* [Entries taken from a collection]:
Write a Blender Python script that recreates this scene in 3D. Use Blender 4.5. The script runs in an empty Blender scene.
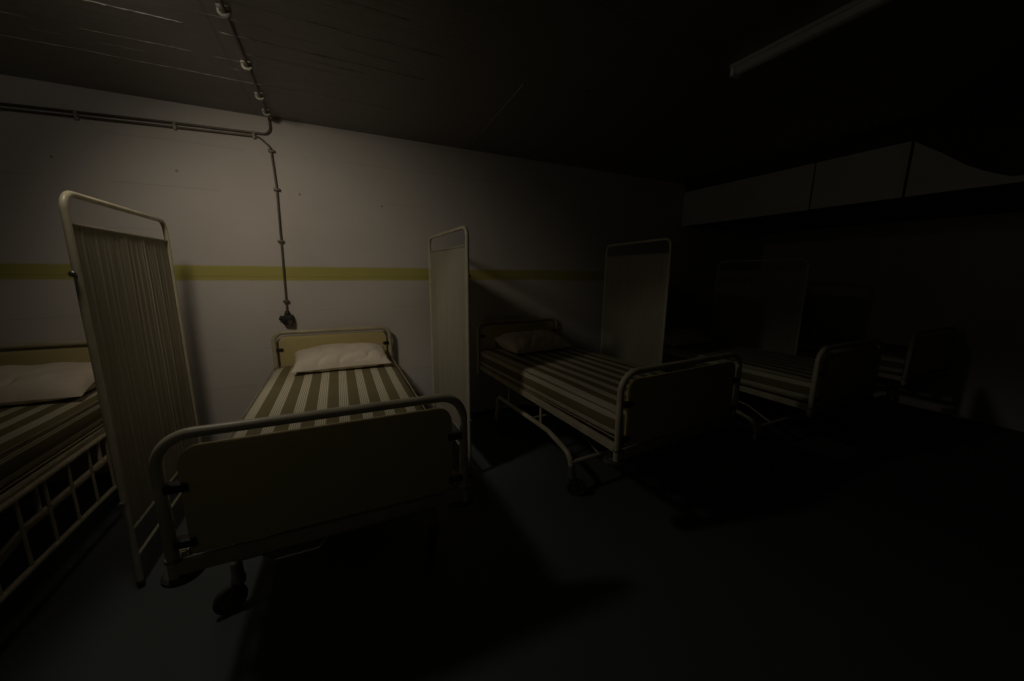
import bpy, bmesh, math, random
from mathutils import Vector, Matrix, noise

random.seed(7)
PI = math.pi
COL = bpy.context.scene.collection

# ------------------------------------------------------------------ materials
def new_mat(name):
    m = bpy.data.materials.new(name)
    m.use_nodes = True
    nt = m.node_tree
    b = nt.nodes['Principled BSDF']
    return m, nt, b

def N(nt, kind, **kw):
    n = nt.nodes.new(kind)
    for k, v in kw.items():
        setattr(n, k, v)
    return n

def math_node(nt, op, a, b=None, c=None):
    n = nt.nodes.new('ShaderNodeMath')
    n.operation = op
    for i, v in enumerate((a, b, c)):
        if v is None:
            continue
        if isinstance(v, (int, float)):
            n.inputs[i].default_value = v
        else:
            nt.links.new(v, n.inputs[i])
    return n.outputs[0]

def mixcol(nt, fac, a, b, blend='MIX'):
    n = nt.nodes.new('ShaderNodeMix')
    n.data_type = 'RGBA'
    n.blend_type = blend
    for idx, v in ((0, fac), (6, a), (7, b)):
        if isinstance(v, (int, float)):
            n.inputs[idx].default_value = v
        elif isinstance(v, tuple):
            n.inputs[idx].default_value = (*v, 1) if len(v) == 3 else v
        else:
            nt.links.new(v, n.inputs[idx])
    return n.outputs[2]

def simple(name, col, rough=.5, metal=0.0, var=.12, scale=6.0, spec=.5, bump=0.0, bscale=60.0):
    """painted / plain surface with a little procedural wear"""
    m, nt, b = new_mat(name)
    tc = N(nt, 'ShaderNodeTexCoord')
    nz = N(nt, 'ShaderNodeTexNoise')
    nz.inputs['Scale'].default_value = scale
    nz.inputs['Detail'].default_value = 6
    nt.links.new(tc.outputs['Object'], nz.inputs['Vector'])
    dark = tuple(c * (1 - var * 2) for c in col)
    lite = tuple(min(1, c * (1 + var)) for c in col)
    ramp = N(nt, 'ShaderNodeMapRange')
    ramp.inputs[1].default_value = .3
    ramp.inputs[2].default_value = .7
    nt.links.new(nz.outputs[0], ramp.inputs[0])
    c = mixcol(nt, ramp.outputs[0], dark, lite)
    nt.links.new(c, b.inputs['Base Color'])
    b.inputs['Roughness'].default_value = rough
    b.inputs['Metallic'].default_value = metal
    b.inputs['Specular IOR Level'].default_value = spec
    if bump:
        n2 = N(nt, 'ShaderNodeTexNoise')
        n2.inputs['Scale'].default_value = bscale
        nt.links.new(tc.outputs['Object'], n2.inputs['Vector'])
        bp = N(nt, 'ShaderNodeBump')
        bp.inputs['Strength'].default_value = bump
        bp.inputs['Distance'].default_value = .003
        nt.links.new(n2.outputs[0], bp.inputs['Height'])
        nt.links.new(bp.outputs[0], b.inputs['Normal'])
    return m

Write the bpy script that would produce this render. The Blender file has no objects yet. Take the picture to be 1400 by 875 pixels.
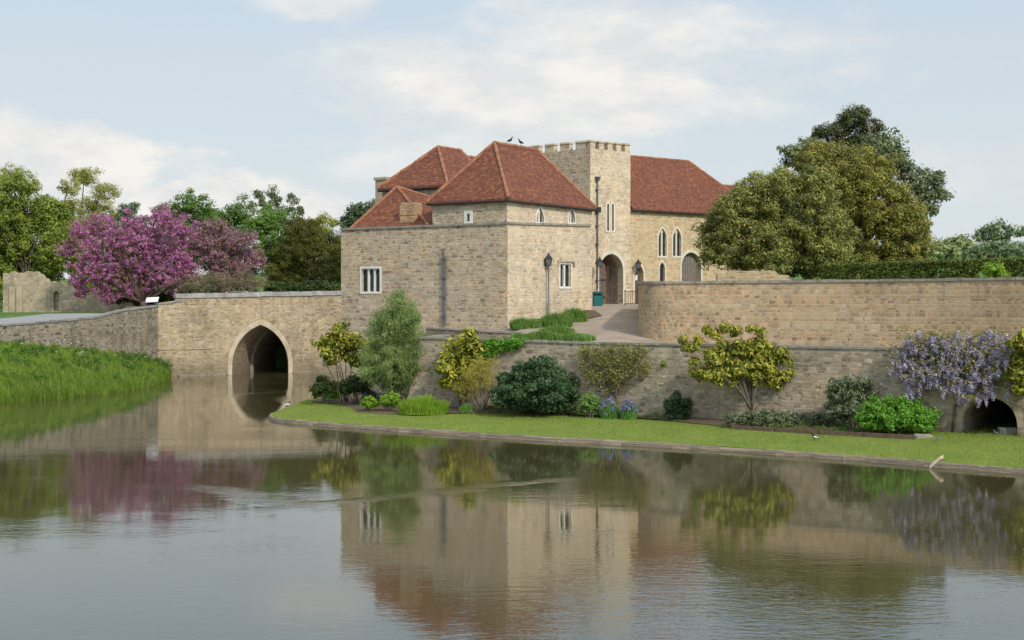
import bpy, math, random
import numpy as np
from mathutils import Vector, Matrix
from mathutils.geometry import delaunay_2d_cdt

R = math.radians
SC = bpy.context.scene
COL = SC.collection

# ------------------------------------------------------------------ camera
EYE, FPX, HOR, MIDX = 5.9, 1900.0, 412.0, 700.0     # eye height, focal length in px of a 1400 px wide photo, horizon row
cam_d = bpy.data.cameras.new('camera')
cam = bpy.data.objects.new('camera', cam_d)
COL.objects.link(cam)
cam.location = (0, 0, EYE)
cam.rotation_euler = (R(90), 0, 0)
cam_d.sensor_width = 36.0
cam_d.lens = 36.0 * FPX / 1400.0
cam_d.shift_y = -(437.5 - HOR) / 1400.0
cam_d.clip_start = 0.1
cam_d.clip_end = 6000
SC.camera = cam

# ------------------------------------------------------------------ exposure
SC.view_settings.view_transform = 'Standard'
SC.view_settings.look = 'None'
SC.view_settings.exposure = 0.0
SC.view_settings.gamma = 1.0
SC.view_settings.use_curve_mapping = False
SC.render.engine = 'CYCLES'
SC.cycles.use_denoising = True
SC.cycles.max_bounces = 6
SC.cycles.diffuse_bounces = 3
SC.cycles.glossy_bounces = 3
SC.cycles.transmission_bounces = 4
SC.cycles.transparent_max_bounces = 4

# ------------------------------------------------------------------ sun + sky
SUN_AZ, SUN_EL = math.atan2(0.54, -0.84), R(37)     # azimuth from +Y towards +X : behind the viewer's right shoulder
SDIR = Vector((math.sin(SUN_AZ) * math.cos(SUN_EL), math.cos(SUN_AZ) * math.cos(SUN_EL), math.sin(SUN_EL)))
SUN_STRENGTH, SKY_STRENGTH = 2.7, 0.12
sun_d = bpy.data.lights.new('sun', 'SUN')
sun_d.energy = SUN_STRENGTH
sun_d.angle = R(3.0)
sun_d.color = (1.0, 0.93, 0.82)
sun = bpy.data.objects.new('sun', sun_d)
COL.objects.link(sun)
sun.rotation_euler = SDIR.to_track_quat('Z', 'Y').to_euler()


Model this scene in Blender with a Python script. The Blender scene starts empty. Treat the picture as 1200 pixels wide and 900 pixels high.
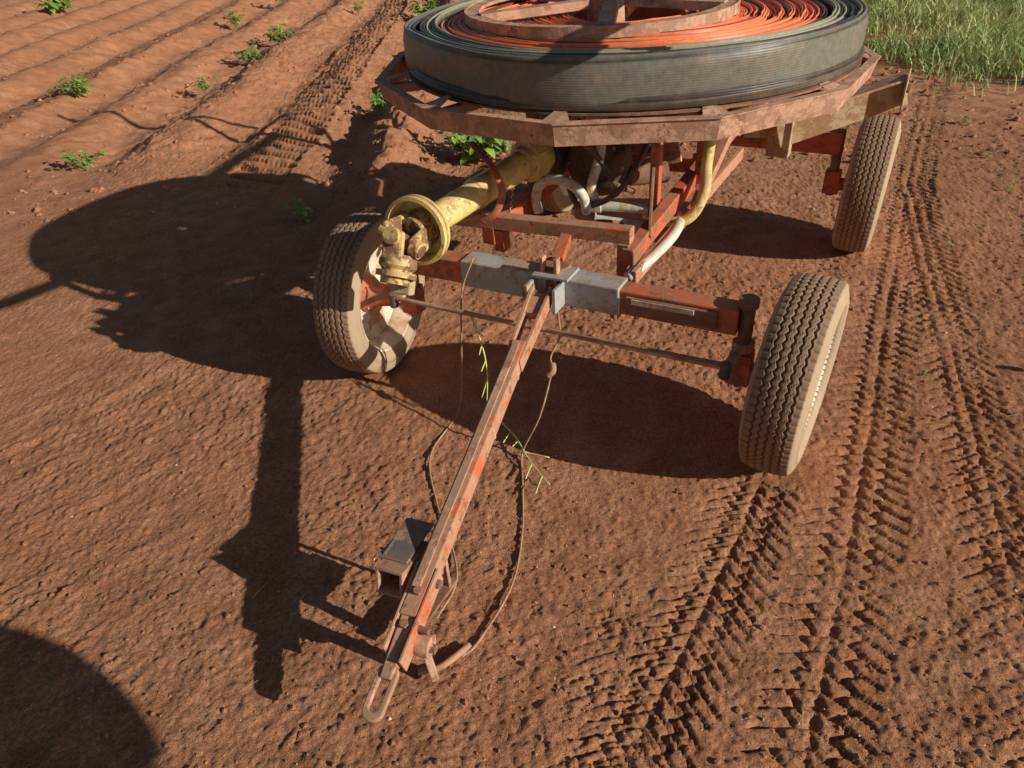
import bpy, math, random
import numpy as np
from mathutils import Vector, Matrix
random.seed(3); rng=np.random.default_rng(5)
SC=bpy.context.scene; COL=SC.collection
SC.view_settings.view_transform='Standard'; SC.view_settings.look='None'; SC.view_settings.exposure=0
# ------------------------------------------------------------ helpers
def mk(name,verts,faces,mat=None,parent=None,smooth=False,bevel=0):
    me=bpy.data.meshes.new(name); me.from_pydata([tuple(v) for v in verts],[],faces); me.update()
    o=bpy.data.objects.new(name,me); COL.objects.link(o)
    if mat: me.materials.append(mat)
    if parent: o.parent=parent
    if smooth: me.polygons.foreach_set('use_smooth',[True]*len(me.polygons))
    if bevel:
        b=o.modifiers.new('b','BEVEL'); b.width=bevel; b.segments=2; b.limit_method='ANGLE'
    return o
def npmesh(name,V,F,mat,parent=None,smooth=True,cols=None):
    """V (n,3), F (m,k) all the same k"""
    me=bpy.data.meshes.new(name); n,k=F.shape
    me.vertices.add(len(V)); me.vertices.foreach_set('co',V.astype(np.float32).ravel())
    me.loops.add(n*k); me.loops.foreach_set('vertex_index',F.astype(np.int32).ravel())
    me.polygons.add(n); me.polygons.foreach_set('loop_start',np.arange(0,n*k,k,dtype=np.int32))
    me.polygons.foreach_set('loop_total',np.full(n,k,dtype=np.int32))
    me.update(calc_edges=True)
    me.polygons.foreach_set('use_smooth',np.full(n,smooth))
    if cols is not None:
        a=me.color_attributes.new('Col','FLOAT_COLOR','POINT'); a.data.foreach_set('color',cols.astype(np.float32).ravel())
    me.materials.append(mat); o=bpy.data.objects.new(name,me); COL.objects.link(o)
    if parent: o.parent=parent
    return o
def frame(d,up=(0,0,1)):
    d=Vector(d).normalized(); u=Vector(up)
    s=d.cross(u)
    if s.length<1e-4: s=d.cross(Vector((1,0,0)))
    s.normalize(); u=s.cross(d).normalized(); return d,s,u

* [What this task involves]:
Write out each line of the listing above, exactly, from its first line to the line holding "COL = bpy.context.scene.collection", inclusive. Skip the pictures.

* [Written answer]:
Write a Blender Python script that recreates this scene in 3D. Use Blender 4.5. The script runs in an empty Blender scene.
import bpy, bmesh, math, random
from mathutils import Vector, Matrix, noise

random.seed(7)
PI = math.pi
COL = bpy.context.scene.collection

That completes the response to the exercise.